1740-06-01, de Voltaire [François Marie Arouet] à Frederick II, king of Prussia.

Monseigneur,

Ma destinée est de devoir à votre alt . . . royale le rétablissement de ma santé.
Il y a près d'un mois qu'on m'empêche d'écrire mais enfin l'envie d'écrire à mon souverain m'a rendu des forces. Il falloit que je fusse bien mal puisque Les vers que je reçus de Berlin dattez du 26 avril ne purent ranimer mon corps en échauffant mon âme. Cette épître sur la nécessité de remplir le vuide de l'âme par L'Etude est je croi le meilleur ouvrage de vers qui soit sorti de mon Marc Aurele moderne.

C'est ainsi qu'à Berlin à l'ombre du silence
Je consacrois mes jours aux dieux de la science
etc.

Toute cette fin là est achevée et le reste de la pièce brille partout d'étincelles d'imagination. Votre raison a bien de l'esprit, mais il y a encor un de vos enfans qui m'intéresse davantage. C'est la réfutation de Machiavel. Je viens de la relire. Je puis encore une fois assurer votre alt. Royale que c'est un ouvrage nécessaire au genre humain. Je ne vous cacheray point qu'il y a des répétitions et que c'est le plus bel arbre du monde qu'il faut élaguer. Je vous dis la vérité grand prince comme vous méritez qu'on vous la dise, et j'espère que quand vous serez un jour sur le trône vous trouverez des amis qui vous la diront. Vous êtes fait pour être unique en tout genre, et pour goûter un plaisir que les autres sont faits pour ignorer. Mr de Keizerling vous avertira quand par hazard vous aurez passé une journée sans faire des heureux et le cas arrivera rarement. Pour moy je mettray en attendant les points et les virgules à l'Antimachiavel. Je vais profiter de la permission que v. a. R. m'a donnée, j'écris aujourduy à un libraire de Hollande, en attendant qu'il y ait à Berlin une belle imprimerie, et une belle manufacture de papier qui fournisse toutte l'Allemagne.

Je viens d'apprendre dans le moment qu'il y a quelques anciennes brochures imprimées contre le prince de Machiavel. On m'a fait connaître le titre de trois. La première Antimachiavel, la seconde Discours d'état contre Machiavel, le troisième Fragments contre Machiavel. Je serois bien aise de les voir, afin d'en parler s'il en est besoin dans ma préface. Mais ces ouvrages sont probablement fort mauvais, puisqu'ils sont difficiles à trouver. Cela ne retardera en rien L'impression du plus bel ouvrage que je connaisse. Que vous y faites un portrait vray des Français et du gouvernement de France! que le chapître sur les puissances ecclésiastiques est intéressant et fort! la comparaison de la Hollande avec la Russie, les réflexions sur La vanité des grands seigneurs qui sont les souverains en mignature sont des morceaux charmants. Je vais dans l'instant en achever la quatrième lecture, la plume à la main. Cet ouvrage réveille bien en moy l'envie d'achever l'histoire du siècle de Louis 14. Je suis honteux de faire tant de choses frivoles, quand mon prince m'enseigne à en faire de solides.

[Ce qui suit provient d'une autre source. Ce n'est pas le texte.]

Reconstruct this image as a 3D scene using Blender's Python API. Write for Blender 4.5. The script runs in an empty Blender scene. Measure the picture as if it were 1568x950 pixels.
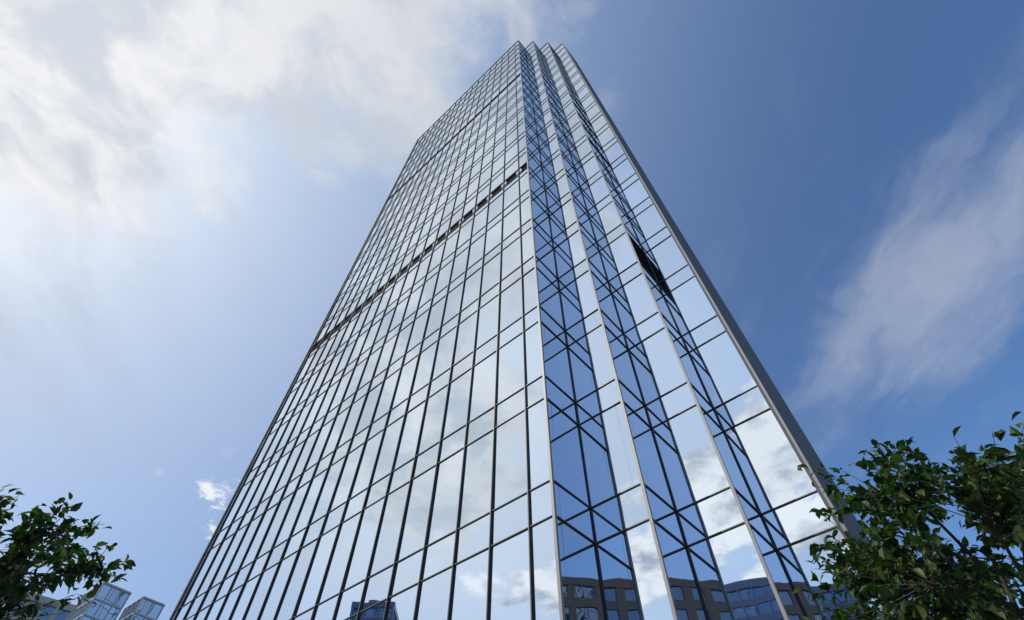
import bpy, math, random
from mathutils import Vector, Matrix
random.seed(7)
scene=bpy.context.scene
CAMZ=1.6
# ------------------------------------------------------------------ helpers
def new_mat(name):
    m=bpy.data.materials.new(name); m.use_nodes=True
    nt=m.node_tree
    for n in list(nt.nodes): nt.nodes.remove(n)
    return m,nt
class MB:
    def __init__(s): s.v=[]; s.f=[]
    def quad(s,a,b,c,d):
        i=len(s.v); s.v+= [tuple(a),tuple(b),tuple(c),tuple(d)]; s.f.append((i,i+1,i+2,i+3))
    def poly(s,pts):
        i=len(s.v); s.v+=[tuple(p) for p in pts]; s.f.append(tuple(range(i,i+len(pts))))
    def hexa(s,p):
        i=len(s.v); s.v+=[tuple(q) for q in p]
        for f in ((0,3,2,1),(4,5,6,7),(0,1,5,4),(1,2,6,5),(2,3,7,6),(3,0,4,7)):
            s.f.append(tuple(i+k for k in f))
    def box(s,x0,x1,y0,y1,z0,z1):
        s.hexa([(x0,y0,z0),(x1,y0,z0),(x1,y1,z0),(x0,y1,z0),(x0,y0,z1),(x1,y0,z1),(x1,y1,z1),(x0,y1,z1)])
    def obj(s,name,mat,parent=None,loc=None,rot=0,smooth=False):
        me=bpy.data.meshes.new(name); me.from_pydata(s.v,[],s.f); me.update()
        me.materials.append(mat)
        if smooth:
            for p in me.polygons: p.use_smooth=True
        o=bpy.data.objects.new(name,me); scene.collection.objects.link(o)
        if parent: o.parent=parent
        if loc: o.location=loc; o.rotation_euler=(0,0,rot)
        return o
def empty(name,loc=(0,0,0),rot=0):
    e=bpy.data.objects.new(name,None); scene.collection.objects.link(e)
    e.location=loc; e.rotation_euler=(0,0,rot); return e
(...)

Que dira de moy votre altesse Royale! on va jouer une tragédie nouvelle de ma façon à Paris, et ce n'est point Mahomet, c'est une pièce toute d'amour, toute distillée à l'eau rose des dames françaises. Voylà pourquoy je n'ay pas osé en parler encor à votre altesse royale. J'étois honteux de ma molesse. Cependant la pièce n'est pas sans morale, elle peint les dangers de l'amour comme Mahomet peint les dangers du fanatisme. Au reste je compte corriger encor baucoup ce Mahomet et le rendre moins indigne de vous être dédié. Je vais refondre toutte la pièce. Je veux passer ma vie à me corriger et à mériter les bonnes grâces de mon adorable souverain et D'Emilie. Votre altesse royale a dû recevoir un peu de philosophie de ma part, mais baucoup de la sienne. Madame du Chastelet est ce que je voudrais être, digne de votre cour.

Je suis avec un profond respect et la plus tendre reconnaissance.